2. A laser machining apparatus according to claim 1, further comprising:

a rotating stage for either rotating a work piece stage which can move holding the work piece, or rotating a module for holding the mask; wherein:

when there is a rotational misalignment between the work piece and the mask, the misalignment is corrected by the rotating stage.

3. A laser machining apparatus according to claim 1, further comprising:

a focal length measuring module for measuring a focal length of the projection lens; and

two moving modules for moving two of the projection lens, the mask rotating stage and the work piece rotating stage along an optical axis of the projection lens respectively; wherein:

when the focal length shifts from a predetermined value, the two moving modules are operated to keep the imaging magnification M constant.
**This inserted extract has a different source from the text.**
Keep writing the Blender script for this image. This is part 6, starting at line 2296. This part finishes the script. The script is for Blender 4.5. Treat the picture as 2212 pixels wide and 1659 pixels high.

4. A laser machining apparatus according to claim 3, wherein the focal length measuring module is a confocal optical system using the projection lens.

5. A laser machining apparatus according to claim 1, further comprising:

a module for observing the surface of the work piece by use of the projection lens.

6. A laser machining apparatus according to claim 2, further comprising:

a focal length measuring module for measuring a focal length of the projection lens; and

two moving modules for moving two of the projection lens, the mask rotating stage and the work piece rotating stage along an optical axis of the projection lens respectively; wherein:

when the focal length shifts from a predetermined value, the two moving modules are operated to keep the imaging magnification M constant.

7. A laser machining apparatus according to claim 2, further comprising:

a module for observing the surface of the work piece by use of the projection lens.